Ways to Talk to Your Daughter About Body Shaming
Every day, we are bombarded with messages that tell us our bodies are wrong. We’re too fat or too thin. Our breasts are too big or too small or the wrong shape. We’re saggy here or wrinkled there but if you BUY this product or TRY this new cream then all our life problems will magically dissolve and poof we’ll be perfect! On top of the pressure placed on us in the media… we can be just as cruel to each other. Body shaming is a real thing. It hurts. It’s unhealthy. And, as women, it’s something we must fiercely fight against. All women, regardless their shape, size or color, deserve to feel confident and beautiful in their own skin.
If you are a mother, you’re presented with an additional challenge. How do we raise a daughter with a healthy body image? I’m sure moms from all walks of life can agree that raising a daughter with a healthy sense of body is an important thing. So if, and when, outside forces try to cut her down, she can stand on her own confident two feet? This is a big, huge topic we could talk for hours on. But, to keep it short and simple we went directly to a great source. Maddy Jones, Editor at PLUS Model Magazine, plus size fashion industry trailblazer and mom to Madison Eladia, age 7.
“Children are like sponges,” Jones says. “Not only do they listen and retain everything we say, but they also read our body language. In order to send the right message, we have to start with how we treat ourselves so they see and witness what it means to have a healthy relationship with our own body.”
Ok. Great. But, you probably want some tips. On a practical level, how we can talk to our daughters about having a more positive relationship with our body to combat body shaming? Here are three things to keep in mind.
1) Choose better words.
Instead of praising your daughter for being “pretty” shower her with praise for being smart, kind or other characteristics of who she IS and what she accomplishes not what she looks like. “Tell her that her actions are beautiful, the things that she does and how she conducts herself,” says Jones.
For example:
Instead of: You are so pretty, you look really great.
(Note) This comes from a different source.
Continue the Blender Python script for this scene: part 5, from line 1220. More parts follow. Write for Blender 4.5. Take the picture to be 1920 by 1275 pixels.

Try: Helping your friend was such a beautiful thing to do. Your kindness is so beautiful.

2) Start with you.
Talk to her by talking to yourself. Make sure the the things you say about YOUR body are positive and rooted in your capabilities. Make sure the things you say about OTHERS are rooted in the same value. Bring her along for your process by getting her involved with your workouts and activities but always phrase things in a constructive light. “Instead of saying you’re too fat, or that you need to lose weight to be pretty try to replace them with accomplishment descriptors,” Jones encourages. Remember that you are a mirror for your daughter and she will pick up on the relationship that YOU have with YOUR body!
For example:
Instead of: Come talk a walk with me, I need to to lose weight, I feel gross.
Try: Hey, come talk a walk with me so your mom can feel really strong and fit!

3) Diverse role models.
Foster role models that are outside the traditional celebrity norm to encourage her to define her own sense of self on more than her looks. “It’s natural for your daughter to admire celebrities and entertainers,” Jones explains. “But it’s equally as important for her to look up to women who accomplish things and are making positive change.
Try this:
For every celebrity your daughter is interested in following on social media or talking about, help her research a woman based on her accomplishments. Women like Malala Yousafzai, Michelle Obama and Amelia Earhart.
4) Remember that humor isn’t always healthy.
“It’s common in the Hispanic community for a chubby young girl to be nicknamed ‘gordita’ by her family members, which means ‘fatty.’ If your daughter is taught to accept these insults as the norm, how will she identify even more damaging body shaming if it comes from her peers?” Jones explains.
What does this mean? Think about the pet nicknames you give your daughter. Help her understand, right from the beginning, what is healthy and unhealthy dialogue. This will help her identify “meanspeak” when she hears it.
The main thing to keep in mind, is that there is no quick fix to raising a confident daughter. Your actions, and words, over time will help shape her into a self-aware woman who can, not only SEE body shaming when it happens around her, but also to dismiss it.